There are three different items in the economy

1. Money
2. Variable value items
3. Constant value items

The first economies only consisted of people and variable value items. Trade was by barter. Variable value items for variable value items.

Then money was invented.

Finally double entry accounting was introduced and constant value items came about.

Money´s value is being destroyed by cash inflation. Low inflation (2%) can reduce this destruction to a minimum. Monetary values more than 31 days old in low inflationary economies are all out of date/wrong.

Variable value items are adequately valued in markets and by International Accounting Standards/GAAPs. Variable values more than 31 days old in low inflationary economies are all out of date/wrong.

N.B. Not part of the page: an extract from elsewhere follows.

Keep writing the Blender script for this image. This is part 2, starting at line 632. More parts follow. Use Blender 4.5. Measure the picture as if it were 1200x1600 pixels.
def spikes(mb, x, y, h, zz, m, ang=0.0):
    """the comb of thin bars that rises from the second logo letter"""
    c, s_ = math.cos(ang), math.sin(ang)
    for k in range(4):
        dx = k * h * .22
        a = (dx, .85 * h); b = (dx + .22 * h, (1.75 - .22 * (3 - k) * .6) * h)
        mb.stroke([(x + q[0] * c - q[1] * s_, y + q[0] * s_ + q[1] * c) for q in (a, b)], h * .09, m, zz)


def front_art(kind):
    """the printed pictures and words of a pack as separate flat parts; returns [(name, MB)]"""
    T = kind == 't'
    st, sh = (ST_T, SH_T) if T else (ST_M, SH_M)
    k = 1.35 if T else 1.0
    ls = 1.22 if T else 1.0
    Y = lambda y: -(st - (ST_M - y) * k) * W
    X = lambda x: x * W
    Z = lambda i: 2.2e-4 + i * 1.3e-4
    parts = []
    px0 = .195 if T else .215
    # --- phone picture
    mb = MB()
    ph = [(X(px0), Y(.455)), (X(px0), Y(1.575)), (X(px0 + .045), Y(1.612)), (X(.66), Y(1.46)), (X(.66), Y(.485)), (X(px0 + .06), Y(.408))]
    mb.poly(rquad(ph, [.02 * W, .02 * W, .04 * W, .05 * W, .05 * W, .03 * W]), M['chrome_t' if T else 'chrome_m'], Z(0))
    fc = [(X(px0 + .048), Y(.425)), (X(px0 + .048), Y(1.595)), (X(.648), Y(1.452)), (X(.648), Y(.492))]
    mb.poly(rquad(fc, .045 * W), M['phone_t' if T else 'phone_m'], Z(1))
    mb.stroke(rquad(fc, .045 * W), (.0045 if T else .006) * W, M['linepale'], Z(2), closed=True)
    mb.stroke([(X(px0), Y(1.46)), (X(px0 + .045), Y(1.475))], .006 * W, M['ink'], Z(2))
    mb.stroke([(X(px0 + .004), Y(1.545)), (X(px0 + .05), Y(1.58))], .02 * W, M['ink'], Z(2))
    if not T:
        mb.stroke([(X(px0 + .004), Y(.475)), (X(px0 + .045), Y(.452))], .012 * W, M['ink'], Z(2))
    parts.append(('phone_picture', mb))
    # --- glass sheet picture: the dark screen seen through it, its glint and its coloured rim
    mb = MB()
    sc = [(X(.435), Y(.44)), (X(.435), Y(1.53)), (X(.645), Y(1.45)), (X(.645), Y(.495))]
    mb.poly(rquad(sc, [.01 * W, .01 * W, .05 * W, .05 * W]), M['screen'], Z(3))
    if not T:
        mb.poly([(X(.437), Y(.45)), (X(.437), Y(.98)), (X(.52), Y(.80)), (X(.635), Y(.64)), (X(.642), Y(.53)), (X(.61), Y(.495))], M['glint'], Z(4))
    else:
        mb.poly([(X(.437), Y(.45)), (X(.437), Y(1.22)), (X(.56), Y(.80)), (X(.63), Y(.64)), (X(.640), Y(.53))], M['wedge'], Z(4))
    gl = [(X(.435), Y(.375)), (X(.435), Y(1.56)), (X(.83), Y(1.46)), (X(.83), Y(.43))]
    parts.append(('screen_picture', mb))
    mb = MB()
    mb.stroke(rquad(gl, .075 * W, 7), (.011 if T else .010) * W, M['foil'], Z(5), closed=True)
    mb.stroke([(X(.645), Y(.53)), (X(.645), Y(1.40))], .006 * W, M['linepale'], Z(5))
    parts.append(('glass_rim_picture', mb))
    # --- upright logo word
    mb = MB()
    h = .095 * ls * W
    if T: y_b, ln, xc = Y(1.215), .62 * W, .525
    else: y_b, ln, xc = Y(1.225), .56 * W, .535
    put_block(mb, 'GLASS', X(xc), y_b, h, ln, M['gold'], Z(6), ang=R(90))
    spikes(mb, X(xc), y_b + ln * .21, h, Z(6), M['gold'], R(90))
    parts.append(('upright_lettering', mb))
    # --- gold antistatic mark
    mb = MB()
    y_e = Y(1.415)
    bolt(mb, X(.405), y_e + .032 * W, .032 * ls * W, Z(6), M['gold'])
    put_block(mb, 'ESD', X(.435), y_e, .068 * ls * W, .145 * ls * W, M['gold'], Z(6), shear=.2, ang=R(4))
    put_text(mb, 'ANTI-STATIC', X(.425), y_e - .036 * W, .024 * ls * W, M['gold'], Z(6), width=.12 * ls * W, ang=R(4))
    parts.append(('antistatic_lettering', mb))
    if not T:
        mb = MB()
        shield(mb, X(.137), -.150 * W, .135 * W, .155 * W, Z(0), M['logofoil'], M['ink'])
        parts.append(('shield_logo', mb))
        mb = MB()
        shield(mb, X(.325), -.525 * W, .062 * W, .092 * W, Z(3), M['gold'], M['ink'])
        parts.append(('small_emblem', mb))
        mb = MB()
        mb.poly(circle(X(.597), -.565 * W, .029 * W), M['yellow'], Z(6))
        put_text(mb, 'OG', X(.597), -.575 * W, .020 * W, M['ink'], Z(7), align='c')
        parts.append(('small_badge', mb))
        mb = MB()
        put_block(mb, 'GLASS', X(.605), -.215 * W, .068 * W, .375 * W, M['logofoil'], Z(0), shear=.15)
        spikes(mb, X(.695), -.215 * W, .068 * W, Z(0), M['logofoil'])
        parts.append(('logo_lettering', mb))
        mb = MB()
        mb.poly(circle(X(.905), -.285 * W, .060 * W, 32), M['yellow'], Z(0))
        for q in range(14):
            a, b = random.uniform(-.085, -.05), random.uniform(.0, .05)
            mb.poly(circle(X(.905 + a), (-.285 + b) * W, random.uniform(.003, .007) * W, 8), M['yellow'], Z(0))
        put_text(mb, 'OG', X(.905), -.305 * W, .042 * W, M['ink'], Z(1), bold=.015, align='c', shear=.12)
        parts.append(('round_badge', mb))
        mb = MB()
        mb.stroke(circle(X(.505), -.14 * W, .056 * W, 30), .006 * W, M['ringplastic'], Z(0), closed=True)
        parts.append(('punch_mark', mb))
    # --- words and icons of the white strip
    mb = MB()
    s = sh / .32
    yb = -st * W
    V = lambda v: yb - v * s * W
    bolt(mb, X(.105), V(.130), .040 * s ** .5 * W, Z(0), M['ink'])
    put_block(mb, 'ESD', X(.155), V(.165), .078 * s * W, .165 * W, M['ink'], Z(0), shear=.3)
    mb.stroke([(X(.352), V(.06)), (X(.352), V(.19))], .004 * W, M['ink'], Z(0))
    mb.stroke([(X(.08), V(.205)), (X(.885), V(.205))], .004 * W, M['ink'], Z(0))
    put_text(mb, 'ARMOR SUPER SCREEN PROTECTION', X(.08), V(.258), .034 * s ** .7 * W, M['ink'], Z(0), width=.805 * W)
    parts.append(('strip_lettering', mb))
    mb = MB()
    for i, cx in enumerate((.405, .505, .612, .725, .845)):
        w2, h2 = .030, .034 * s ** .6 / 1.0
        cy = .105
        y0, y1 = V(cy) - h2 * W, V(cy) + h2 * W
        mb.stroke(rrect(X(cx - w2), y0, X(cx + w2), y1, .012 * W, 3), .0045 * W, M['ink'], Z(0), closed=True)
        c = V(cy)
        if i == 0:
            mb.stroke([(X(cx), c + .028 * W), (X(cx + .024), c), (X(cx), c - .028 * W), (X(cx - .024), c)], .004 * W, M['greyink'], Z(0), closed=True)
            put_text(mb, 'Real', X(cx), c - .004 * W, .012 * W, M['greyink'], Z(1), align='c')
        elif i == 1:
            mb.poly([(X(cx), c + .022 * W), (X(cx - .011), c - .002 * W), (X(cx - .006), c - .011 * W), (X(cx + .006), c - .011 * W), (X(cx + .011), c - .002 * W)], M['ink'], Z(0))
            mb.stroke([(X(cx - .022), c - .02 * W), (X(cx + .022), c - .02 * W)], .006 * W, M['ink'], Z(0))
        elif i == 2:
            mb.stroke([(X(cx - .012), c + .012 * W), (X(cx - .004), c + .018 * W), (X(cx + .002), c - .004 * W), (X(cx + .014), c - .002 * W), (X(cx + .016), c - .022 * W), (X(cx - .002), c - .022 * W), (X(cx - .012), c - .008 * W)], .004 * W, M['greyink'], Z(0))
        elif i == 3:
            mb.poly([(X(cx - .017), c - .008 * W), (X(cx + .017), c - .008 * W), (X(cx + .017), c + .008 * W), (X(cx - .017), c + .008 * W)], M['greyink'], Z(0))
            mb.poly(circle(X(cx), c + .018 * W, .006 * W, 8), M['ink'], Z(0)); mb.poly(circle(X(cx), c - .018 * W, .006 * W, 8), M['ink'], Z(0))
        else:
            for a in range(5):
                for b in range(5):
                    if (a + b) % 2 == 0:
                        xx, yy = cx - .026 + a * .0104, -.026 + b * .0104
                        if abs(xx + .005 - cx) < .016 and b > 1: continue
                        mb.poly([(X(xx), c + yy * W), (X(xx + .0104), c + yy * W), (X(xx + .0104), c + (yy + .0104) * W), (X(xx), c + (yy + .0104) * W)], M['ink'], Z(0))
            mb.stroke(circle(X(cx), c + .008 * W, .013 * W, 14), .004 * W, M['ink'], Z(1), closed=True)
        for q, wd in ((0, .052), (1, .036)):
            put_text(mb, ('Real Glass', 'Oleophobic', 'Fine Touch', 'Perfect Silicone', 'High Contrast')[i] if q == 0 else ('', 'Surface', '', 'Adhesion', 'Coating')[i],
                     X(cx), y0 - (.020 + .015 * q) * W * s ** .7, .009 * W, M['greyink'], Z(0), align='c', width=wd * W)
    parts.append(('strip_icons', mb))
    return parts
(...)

Constant value items are being destroyed by the combination of inflation and normal accounting. Ignoring/banning the assumption that money is stable will stop this destruction forever. Constant values more than 31 days old in low inflationary economies are all out of date/wrong.

All values and financial statements more than 31 days old in low inflationary economies are out of date/wrong.

All values in hyperinflationary economies are out of date/wrong at the next parallel rate. This can be from the one day to the next.

All constant value items never updated are destroyed at the inflation or parallel rate.

0% cash inflation which has never been achieved over any sustained period of time will make the real and monetary economy work at 0% inflation.

Stopping the assumption that money is stable which is Real Value Accounting and easy to implement will result in 0% inflation ONLY in CONSTANT real value non-monetary items.